EXERCISE BRIEF
Copy out all of the data below with no alterations.
::: DATA EXTRACT :::
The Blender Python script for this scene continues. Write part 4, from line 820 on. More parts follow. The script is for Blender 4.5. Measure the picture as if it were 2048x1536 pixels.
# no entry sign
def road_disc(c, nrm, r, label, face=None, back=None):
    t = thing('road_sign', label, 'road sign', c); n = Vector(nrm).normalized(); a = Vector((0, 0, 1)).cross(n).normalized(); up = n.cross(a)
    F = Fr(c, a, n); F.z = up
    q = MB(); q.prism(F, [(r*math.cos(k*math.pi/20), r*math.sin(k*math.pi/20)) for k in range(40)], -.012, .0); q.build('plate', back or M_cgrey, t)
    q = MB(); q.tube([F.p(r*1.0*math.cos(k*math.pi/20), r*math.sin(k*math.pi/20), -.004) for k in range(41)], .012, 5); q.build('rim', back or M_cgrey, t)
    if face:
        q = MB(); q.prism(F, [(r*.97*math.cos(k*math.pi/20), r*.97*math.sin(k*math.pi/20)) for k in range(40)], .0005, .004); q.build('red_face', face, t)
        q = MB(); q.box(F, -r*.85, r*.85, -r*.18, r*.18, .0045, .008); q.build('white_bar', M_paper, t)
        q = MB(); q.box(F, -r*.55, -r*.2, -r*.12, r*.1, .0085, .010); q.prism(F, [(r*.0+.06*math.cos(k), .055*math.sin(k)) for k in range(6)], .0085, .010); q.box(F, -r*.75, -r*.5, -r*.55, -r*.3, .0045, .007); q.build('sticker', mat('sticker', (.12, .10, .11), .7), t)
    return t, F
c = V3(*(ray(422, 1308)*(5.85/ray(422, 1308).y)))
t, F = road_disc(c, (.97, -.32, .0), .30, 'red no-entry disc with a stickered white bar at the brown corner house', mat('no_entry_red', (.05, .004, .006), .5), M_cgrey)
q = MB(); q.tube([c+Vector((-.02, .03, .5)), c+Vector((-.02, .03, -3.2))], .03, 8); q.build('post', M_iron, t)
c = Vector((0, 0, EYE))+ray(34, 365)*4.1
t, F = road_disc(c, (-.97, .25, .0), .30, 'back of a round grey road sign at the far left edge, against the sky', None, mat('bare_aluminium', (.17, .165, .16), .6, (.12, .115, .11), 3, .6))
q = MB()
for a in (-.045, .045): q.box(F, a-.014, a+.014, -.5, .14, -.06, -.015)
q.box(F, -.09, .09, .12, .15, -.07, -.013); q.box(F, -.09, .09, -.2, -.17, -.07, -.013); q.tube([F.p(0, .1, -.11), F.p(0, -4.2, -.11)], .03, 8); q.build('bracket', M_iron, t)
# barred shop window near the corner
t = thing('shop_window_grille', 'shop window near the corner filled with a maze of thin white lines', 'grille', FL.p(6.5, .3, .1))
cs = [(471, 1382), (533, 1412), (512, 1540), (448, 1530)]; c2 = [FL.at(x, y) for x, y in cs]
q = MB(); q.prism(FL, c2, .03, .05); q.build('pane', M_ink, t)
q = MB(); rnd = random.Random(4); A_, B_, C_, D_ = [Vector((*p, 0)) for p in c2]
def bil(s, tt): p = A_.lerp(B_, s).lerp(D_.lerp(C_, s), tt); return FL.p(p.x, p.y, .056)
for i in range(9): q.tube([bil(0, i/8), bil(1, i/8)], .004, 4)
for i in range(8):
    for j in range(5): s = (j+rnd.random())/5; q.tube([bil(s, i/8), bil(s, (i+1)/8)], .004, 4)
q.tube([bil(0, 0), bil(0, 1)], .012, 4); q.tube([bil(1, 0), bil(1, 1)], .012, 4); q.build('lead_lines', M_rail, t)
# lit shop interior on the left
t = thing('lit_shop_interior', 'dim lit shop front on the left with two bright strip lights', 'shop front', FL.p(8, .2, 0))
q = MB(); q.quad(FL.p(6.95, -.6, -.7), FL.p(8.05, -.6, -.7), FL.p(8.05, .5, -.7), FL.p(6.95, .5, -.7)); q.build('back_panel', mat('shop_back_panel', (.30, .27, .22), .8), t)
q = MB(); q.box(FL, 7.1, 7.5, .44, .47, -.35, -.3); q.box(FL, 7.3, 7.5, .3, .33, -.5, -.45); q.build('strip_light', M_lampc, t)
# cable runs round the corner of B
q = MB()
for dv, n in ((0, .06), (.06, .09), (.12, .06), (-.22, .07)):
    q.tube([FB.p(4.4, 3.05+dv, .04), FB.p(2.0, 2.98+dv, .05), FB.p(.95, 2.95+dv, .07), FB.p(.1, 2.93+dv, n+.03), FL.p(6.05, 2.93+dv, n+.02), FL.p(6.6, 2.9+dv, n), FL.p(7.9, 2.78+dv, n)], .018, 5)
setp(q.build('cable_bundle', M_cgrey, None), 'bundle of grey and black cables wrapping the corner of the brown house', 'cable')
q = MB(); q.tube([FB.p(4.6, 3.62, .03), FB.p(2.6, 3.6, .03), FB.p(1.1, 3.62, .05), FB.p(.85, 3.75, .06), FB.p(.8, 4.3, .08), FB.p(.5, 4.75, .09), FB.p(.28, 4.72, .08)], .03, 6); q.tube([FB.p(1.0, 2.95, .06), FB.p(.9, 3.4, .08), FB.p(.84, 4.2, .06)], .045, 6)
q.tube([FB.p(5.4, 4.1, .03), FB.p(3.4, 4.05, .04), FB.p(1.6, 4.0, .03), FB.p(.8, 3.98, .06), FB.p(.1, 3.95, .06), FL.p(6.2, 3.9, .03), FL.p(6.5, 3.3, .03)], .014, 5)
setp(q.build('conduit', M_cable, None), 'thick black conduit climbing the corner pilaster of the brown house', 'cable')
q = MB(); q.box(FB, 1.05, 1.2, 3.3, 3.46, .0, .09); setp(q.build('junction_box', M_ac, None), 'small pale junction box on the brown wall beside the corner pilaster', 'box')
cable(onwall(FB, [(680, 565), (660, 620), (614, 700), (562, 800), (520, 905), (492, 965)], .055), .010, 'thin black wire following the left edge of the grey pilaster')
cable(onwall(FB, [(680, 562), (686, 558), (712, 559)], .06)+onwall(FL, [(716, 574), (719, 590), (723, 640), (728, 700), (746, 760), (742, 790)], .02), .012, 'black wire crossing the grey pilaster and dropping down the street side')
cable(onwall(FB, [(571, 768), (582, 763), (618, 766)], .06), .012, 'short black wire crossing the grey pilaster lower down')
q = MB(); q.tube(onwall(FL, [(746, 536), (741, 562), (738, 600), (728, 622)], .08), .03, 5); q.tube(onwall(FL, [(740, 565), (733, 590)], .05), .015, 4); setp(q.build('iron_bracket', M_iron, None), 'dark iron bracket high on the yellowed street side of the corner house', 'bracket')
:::
EXERCISE SOLUTION
The Blender Python script for this scene continues. Write part 4, from line 820 on. More parts follow. The script is for Blender 4.5. Measure the picture as if it were 2048x1536 pixels.
# no entry sign
def road_disc(c, nrm, r, label, face=None, back=None):
    t = thing('road_sign', label, 'road sign', c); n = Vector(nrm).normalized(); a = Vector((0, 0, 1)).cross(n).normalized(); up = n.cross(a)
    F = Fr(c, a, n); F.z = up
    q = MB(); q.prism(F, [(r*math.cos(k*math.pi/20), r*math.sin(k*math.pi/20)) for k in range(40)], -.012, .0); q.build('plate', back or M_cgrey, t)
    q = MB(); q.tube([F.p(r*1.0*math.cos(k*math.pi/20), r*math.sin(k*math.pi/20), -.004) for k in range(41)], .012, 5); q.build('rim', back or M_cgrey, t)
    if face:
        q = MB(); q.prism(F, [(r*.97*math.cos(k*math.pi/20), r*.97*math.sin(k*math.pi/20)) for k in range(40)], .0005, .004); q.build('red_face', face, t)
        q = MB(); q.box(F, -r*.85, r*.85, -r*.18, r*.18, .0045, .008); q.build('white_bar', M_paper, t)
        q = MB(); q.box(F, -r*.55, -r*.2, -r*.12, r*.1, .0085, .010); q.prism(F, [(r*.0+.06*math.cos(k), .055*math.sin(k)) for k in range(6)], .0085, .010); q.box(F, -r*.75, -r*.5, -r*.55, -r*.3, .0045, .007); q.build('sticker', mat('sticker', (.12, .10, .11), .7), t)
    return t, F
c = V3(*(ray(422, 1308)*(5.85/ray(422, 1308).y)))
t, F = road_disc(c, (.97, -.32, .0), .30, 'red no-entry disc with a stickered white bar at the brown corner house', mat('no_entry_red', (.05, .004, .006), .5), M_cgrey)
q = MB(); q.tube([c+Vector((-.02, .03, .5)), c+Vector((-.02, .03, -3.2))], .03, 8); q.build('post', M_iron, t)
c = Vector((0, 0, EYE))+ray(34, 365)*4.1
t, F = road_disc(c, (-.97, .25, .0), .30, 'back of a round grey road sign at the far left edge, against the sky', None, mat('bare_aluminium', (.17, .165, .16), .6, (.12, .115, .11), 3, .6))
q = MB()
for a in (-.045, .045): q.box(F, a-.014, a+.014, -.5, .14, -.06, -.015)
q.box(F, -.09, .09, .12, .15, -.07, -.013); q.box(F, -.09, .09, -.2, -.17, -.07, -.013); q.tube([F.p(0, .1, -.11), F.p(0, -4.2, -.11)], .03, 8); q.build('bracket', M_iron, t)
# barred shop window near the corner
t = thing('shop_window_grille', 'shop window near the corner filled with a maze of thin white lines', 'grille', FL.p(6.5, .3, .1))
cs = [(471, 1382), (533, 1412), (512, 1540), (448, 1530)]; c2 = [FL.at(x, y) for x, y in cs]
q = MB(); q.prism(FL, c2, .03, .05); q.build('pane', M_ink, t)
q = MB(); rnd = random.Random(4); A_, B_, C_, D_ = [Vector((*p, 0)) for p in c2]
def bil(s, tt): p = A_.lerp(B_, s).lerp(D_.lerp(C_, s), tt); return FL.p(p.x, p.y, .056)
for i in range(9): q.tube([bil(0, i/8), bil(1, i/8)], .004, 4)
for i in range(8):
    for j in range(5): s = (j+rnd.random())/5; q.tube([bil(s, i/8), bil(s, (i+1)/8)], .004, 4)
q.tube([bil(0, 0), bil(0, 1)], .012, 4); q.tube([bil(1, 0), bil(1, 1)], .012, 4); q.build('lead_lines', M_rail, t)
# lit shop interior on the left
t = thing('lit_shop_interior', 'dim lit shop front on the left with two bright strip lights', 'shop front', FL.p(8, .2, 0))
q = MB(); q.quad(FL.p(6.95, -.6, -.7), FL.p(8.05, -.6, -.7), FL.p(8.05, .5, -.7), FL.p(6.95, .5, -.7)); q.build('back_panel', mat('shop_back_panel', (.30, .27, .22), .8), t)
q = MB(); q.box(FL, 7.1, 7.5, .44, .47, -.35, -.3); q.box(FL, 7.3, 7.5, .3, .33, -.5, -.45); q.build('strip_light', M_lampc, t)
# cable runs round the corner of B
q = MB()
for dv, n in ((0, .06), (.06, .09), (.12, .06), (-.22, .07)):
    q.tube([FB.p(4.4, 3.05+dv, .04), FB.p(2.0, 2.98+dv, .05), FB.p(.95, 2.95+dv, .07), FB.p(.1, 2.93+dv, n+.03), FL.p(6.05, 2.93+dv, n+.02), FL.p(6.6, 2.9+dv, n), FL.p(7.9, 2.78+dv, n)], .018, 5)
setp(q.build('cable_bundle', M_cgrey, None), 'bundle of grey and black cables wrapping the corner of the brown house', 'cable')
q = MB(); q.tube([FB.p(4.6, 3.62, .03), FB.p(2.6, 3.6, .03), FB.p(1.1, 3.62, .05), FB.p(.85, 3.75, .06), FB.p(.8, 4.3, .08), FB.p(.5, 4.75, .09), FB.p(.28, 4.72, .08)], .03, 6); q.tube([FB.p(1.0, 2.95, .06), FB.p(.9, 3.4, .08), FB.p(.84, 4.2, .06)], .045, 6)
q.tube([FB.p(5.4, 4.1, .03), FB.p(3.4, 4.05, .04), FB.p(1.6, 4.0, .03), FB.p(.8, 3.98, .06), FB.p(.1, 3.95, .06), FL.p(6.2, 3.9, .03), FL.p(6.5, 3.3, .03)], .014, 5)
setp(q.build('conduit', M_cable, None), 'thick black conduit climbing the corner pilaster of the brown house', 'cable')
q = MB(); q.box(FB, 1.05, 1.2, 3.3, 3.46, .0, .09); setp(q.build('junction_box', M_ac, None), 'small pale junction box on the brown wall beside the corner pilaster', 'box')
cable(onwall(FB, [(680, 565), (660, 620), (614, 700), (562, 800), (520, 905), (492, 965)], .055), .010, 'thin black wire following the left edge of the grey pilaster')
cable(onwall(FB, [(680, 562), (686, 558), (712, 559)], .06)+onwall(FL, [(716, 574), (719, 590), (723, 640), (728, 700), (746, 760), (742, 790)], .02), .012, 'black wire crossing the grey pilaster and dropping down the street side')
cable(onwall(FB, [(571, 768), (582, 763), (618, 766)], .06), .012, 'short black wire crossing the grey pilaster lower down')
q = MB(); q.tube(onwall(FL, [(746, 536), (741, 562), (738, 600), (728, 622)], .08), .03, 5); q.tube(onwall(FL, [(740, 565), (733, 590)], .05), .015, 4); setp(q.build('iron_bracket', M_iron, None), 'dark iron bracket high on the yellowed street side of the corner house', 'bracket')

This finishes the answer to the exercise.